Only lines holding the word "scene" should be copied from the material.

— Start SUPPLIED MATERIAL —

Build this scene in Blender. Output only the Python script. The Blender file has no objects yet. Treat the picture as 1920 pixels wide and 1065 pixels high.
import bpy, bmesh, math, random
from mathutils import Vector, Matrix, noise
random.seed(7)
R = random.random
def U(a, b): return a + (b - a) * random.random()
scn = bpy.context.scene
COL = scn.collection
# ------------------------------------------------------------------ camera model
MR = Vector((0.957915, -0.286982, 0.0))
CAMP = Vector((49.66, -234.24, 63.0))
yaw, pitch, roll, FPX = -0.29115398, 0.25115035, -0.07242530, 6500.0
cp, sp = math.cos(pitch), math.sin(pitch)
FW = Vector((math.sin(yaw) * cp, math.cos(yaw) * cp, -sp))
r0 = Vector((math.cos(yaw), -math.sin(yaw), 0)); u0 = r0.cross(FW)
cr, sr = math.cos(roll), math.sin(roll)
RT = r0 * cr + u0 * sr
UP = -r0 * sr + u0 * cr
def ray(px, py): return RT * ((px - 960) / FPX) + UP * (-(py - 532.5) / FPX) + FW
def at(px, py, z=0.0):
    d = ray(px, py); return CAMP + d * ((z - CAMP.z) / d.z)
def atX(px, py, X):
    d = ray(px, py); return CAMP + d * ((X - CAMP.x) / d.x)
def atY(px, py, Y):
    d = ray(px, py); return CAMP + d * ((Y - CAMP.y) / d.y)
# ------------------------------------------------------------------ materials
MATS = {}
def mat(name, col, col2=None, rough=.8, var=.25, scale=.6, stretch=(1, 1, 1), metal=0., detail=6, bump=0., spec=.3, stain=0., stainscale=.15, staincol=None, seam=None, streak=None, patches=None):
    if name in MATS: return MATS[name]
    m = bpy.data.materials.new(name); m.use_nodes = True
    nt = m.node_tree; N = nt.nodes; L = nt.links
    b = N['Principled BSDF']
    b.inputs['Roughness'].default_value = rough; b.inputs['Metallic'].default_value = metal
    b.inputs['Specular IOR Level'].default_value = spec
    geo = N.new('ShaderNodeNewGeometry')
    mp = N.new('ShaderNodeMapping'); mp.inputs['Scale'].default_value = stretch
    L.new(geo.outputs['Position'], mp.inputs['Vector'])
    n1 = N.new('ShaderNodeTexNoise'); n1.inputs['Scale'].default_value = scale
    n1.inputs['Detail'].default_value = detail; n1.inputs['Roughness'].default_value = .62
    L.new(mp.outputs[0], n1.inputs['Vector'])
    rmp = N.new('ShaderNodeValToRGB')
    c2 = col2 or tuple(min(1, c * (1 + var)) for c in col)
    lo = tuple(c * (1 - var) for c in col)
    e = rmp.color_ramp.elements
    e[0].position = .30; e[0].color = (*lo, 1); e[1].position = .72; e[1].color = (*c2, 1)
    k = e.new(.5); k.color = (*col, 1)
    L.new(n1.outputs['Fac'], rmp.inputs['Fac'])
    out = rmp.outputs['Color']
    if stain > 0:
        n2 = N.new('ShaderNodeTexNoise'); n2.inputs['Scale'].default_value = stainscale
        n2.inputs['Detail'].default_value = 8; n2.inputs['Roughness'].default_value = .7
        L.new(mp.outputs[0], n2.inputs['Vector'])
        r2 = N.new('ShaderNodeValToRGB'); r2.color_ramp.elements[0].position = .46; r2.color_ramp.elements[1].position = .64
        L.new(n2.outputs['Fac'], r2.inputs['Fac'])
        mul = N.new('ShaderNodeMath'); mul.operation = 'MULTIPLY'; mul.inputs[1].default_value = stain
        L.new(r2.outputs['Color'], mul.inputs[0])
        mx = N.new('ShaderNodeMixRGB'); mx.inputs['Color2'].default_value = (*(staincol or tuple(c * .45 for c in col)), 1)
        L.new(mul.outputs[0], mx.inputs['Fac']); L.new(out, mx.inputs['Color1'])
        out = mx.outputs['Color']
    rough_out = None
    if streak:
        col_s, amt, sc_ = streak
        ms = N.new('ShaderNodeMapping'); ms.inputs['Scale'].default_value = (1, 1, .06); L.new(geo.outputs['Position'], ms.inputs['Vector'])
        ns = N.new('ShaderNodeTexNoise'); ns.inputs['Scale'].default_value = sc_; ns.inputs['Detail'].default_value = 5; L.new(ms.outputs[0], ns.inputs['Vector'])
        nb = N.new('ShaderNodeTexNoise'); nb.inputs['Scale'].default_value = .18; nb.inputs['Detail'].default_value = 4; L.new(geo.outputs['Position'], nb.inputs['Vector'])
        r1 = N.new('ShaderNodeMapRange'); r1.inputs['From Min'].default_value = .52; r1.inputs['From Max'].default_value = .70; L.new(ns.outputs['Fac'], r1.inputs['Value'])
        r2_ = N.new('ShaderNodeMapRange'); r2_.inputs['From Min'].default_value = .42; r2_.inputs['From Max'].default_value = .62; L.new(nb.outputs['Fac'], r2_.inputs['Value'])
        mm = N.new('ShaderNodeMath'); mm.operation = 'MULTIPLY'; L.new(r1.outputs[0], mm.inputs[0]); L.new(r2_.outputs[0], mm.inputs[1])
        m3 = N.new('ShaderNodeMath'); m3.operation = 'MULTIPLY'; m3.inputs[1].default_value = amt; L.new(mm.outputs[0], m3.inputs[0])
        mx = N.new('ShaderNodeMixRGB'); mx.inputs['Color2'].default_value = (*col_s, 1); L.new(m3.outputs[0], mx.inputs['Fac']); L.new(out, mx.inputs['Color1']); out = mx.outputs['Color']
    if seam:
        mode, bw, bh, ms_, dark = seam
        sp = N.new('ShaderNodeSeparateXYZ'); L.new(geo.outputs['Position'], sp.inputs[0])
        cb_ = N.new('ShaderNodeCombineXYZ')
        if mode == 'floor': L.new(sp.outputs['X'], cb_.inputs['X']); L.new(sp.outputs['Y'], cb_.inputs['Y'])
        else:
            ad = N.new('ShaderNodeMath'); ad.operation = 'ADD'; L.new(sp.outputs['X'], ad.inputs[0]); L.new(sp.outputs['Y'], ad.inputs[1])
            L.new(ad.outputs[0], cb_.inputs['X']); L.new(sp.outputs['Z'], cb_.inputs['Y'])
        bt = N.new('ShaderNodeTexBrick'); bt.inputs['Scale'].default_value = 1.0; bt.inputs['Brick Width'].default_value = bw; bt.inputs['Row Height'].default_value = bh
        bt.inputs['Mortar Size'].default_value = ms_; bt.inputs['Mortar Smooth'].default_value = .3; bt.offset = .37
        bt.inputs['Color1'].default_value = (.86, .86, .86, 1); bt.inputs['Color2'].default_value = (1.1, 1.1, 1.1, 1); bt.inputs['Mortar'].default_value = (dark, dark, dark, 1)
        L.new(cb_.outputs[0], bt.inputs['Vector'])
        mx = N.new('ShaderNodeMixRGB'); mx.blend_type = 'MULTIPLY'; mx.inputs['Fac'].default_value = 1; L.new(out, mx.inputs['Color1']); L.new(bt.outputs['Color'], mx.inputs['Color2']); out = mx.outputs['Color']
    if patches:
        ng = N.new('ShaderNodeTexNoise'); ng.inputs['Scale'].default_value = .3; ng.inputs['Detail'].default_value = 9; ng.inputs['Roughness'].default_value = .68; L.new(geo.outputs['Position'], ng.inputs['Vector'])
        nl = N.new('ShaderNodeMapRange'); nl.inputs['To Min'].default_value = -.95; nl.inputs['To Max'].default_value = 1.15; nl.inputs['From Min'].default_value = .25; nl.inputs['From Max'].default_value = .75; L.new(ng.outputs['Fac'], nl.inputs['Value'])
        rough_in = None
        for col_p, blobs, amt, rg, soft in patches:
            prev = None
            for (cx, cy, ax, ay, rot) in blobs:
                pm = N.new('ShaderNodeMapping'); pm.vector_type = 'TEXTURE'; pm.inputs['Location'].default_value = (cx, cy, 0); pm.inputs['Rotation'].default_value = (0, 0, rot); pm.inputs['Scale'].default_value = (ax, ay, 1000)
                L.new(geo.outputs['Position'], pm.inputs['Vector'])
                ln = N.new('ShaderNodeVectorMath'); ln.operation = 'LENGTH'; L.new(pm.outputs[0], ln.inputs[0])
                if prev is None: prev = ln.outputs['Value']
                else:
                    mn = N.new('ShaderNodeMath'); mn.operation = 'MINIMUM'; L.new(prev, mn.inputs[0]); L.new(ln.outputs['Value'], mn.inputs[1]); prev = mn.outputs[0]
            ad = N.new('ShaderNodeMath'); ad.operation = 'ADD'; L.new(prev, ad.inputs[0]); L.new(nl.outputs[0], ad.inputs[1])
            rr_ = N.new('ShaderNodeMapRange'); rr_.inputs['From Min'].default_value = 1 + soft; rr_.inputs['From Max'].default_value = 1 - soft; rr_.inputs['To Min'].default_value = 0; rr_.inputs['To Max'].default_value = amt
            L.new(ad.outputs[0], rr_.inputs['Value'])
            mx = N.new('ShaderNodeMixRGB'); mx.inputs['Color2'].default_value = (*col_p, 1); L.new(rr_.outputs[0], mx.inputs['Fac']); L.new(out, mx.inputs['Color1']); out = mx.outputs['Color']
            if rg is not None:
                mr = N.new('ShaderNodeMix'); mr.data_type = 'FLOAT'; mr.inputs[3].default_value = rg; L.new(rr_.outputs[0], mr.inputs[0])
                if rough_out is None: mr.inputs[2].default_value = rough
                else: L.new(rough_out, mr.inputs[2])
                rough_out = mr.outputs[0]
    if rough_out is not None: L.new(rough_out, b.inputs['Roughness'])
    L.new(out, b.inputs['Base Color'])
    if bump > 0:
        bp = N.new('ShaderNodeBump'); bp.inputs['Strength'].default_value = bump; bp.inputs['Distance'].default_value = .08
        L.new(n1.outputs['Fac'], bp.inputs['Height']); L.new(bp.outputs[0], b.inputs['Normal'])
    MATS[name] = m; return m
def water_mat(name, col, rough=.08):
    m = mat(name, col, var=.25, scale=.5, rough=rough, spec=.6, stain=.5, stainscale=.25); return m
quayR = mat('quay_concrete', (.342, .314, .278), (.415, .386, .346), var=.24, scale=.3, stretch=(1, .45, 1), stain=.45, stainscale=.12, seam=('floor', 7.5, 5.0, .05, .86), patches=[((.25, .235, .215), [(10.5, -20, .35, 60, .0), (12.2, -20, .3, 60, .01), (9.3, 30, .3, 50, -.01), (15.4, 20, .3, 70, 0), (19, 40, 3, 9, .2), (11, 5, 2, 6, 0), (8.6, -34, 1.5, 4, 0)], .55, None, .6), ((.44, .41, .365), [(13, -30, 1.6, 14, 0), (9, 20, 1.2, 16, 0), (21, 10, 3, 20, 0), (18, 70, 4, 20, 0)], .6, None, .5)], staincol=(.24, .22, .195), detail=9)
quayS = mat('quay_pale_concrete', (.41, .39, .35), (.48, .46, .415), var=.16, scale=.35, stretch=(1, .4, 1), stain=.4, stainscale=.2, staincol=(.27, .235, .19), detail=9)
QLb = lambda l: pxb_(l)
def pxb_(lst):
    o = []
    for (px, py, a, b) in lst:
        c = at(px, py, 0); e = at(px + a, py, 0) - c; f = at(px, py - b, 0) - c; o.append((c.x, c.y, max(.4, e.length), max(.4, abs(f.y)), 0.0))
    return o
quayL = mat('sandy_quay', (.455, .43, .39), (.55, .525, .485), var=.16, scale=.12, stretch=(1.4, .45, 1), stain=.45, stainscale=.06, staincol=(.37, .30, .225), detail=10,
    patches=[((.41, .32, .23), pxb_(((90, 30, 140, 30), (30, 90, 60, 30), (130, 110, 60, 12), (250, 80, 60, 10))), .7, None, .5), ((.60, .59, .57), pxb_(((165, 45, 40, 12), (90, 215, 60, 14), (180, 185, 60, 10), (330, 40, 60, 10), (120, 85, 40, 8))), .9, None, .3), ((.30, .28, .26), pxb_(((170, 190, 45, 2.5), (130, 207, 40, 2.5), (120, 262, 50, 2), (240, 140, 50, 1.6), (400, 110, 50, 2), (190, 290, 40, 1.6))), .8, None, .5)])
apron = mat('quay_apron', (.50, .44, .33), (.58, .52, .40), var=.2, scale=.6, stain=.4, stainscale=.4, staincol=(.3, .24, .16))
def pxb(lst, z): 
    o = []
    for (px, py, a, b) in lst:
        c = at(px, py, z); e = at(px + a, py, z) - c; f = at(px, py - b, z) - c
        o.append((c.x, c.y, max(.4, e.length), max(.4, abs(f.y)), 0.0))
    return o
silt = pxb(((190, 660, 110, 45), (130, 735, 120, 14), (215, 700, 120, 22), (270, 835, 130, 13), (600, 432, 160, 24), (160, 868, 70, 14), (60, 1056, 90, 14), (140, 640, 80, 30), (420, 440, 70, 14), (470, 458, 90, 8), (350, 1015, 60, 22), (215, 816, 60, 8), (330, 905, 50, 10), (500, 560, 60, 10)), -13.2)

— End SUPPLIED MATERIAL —

◆ **TASK OUTPUT**:
Build this scene in Blender. Output only the Python script. The Blender file has no objects yet. Treat the picture as 1920 pixels wide and 1065 pixels high.
scn = bpy.context.scene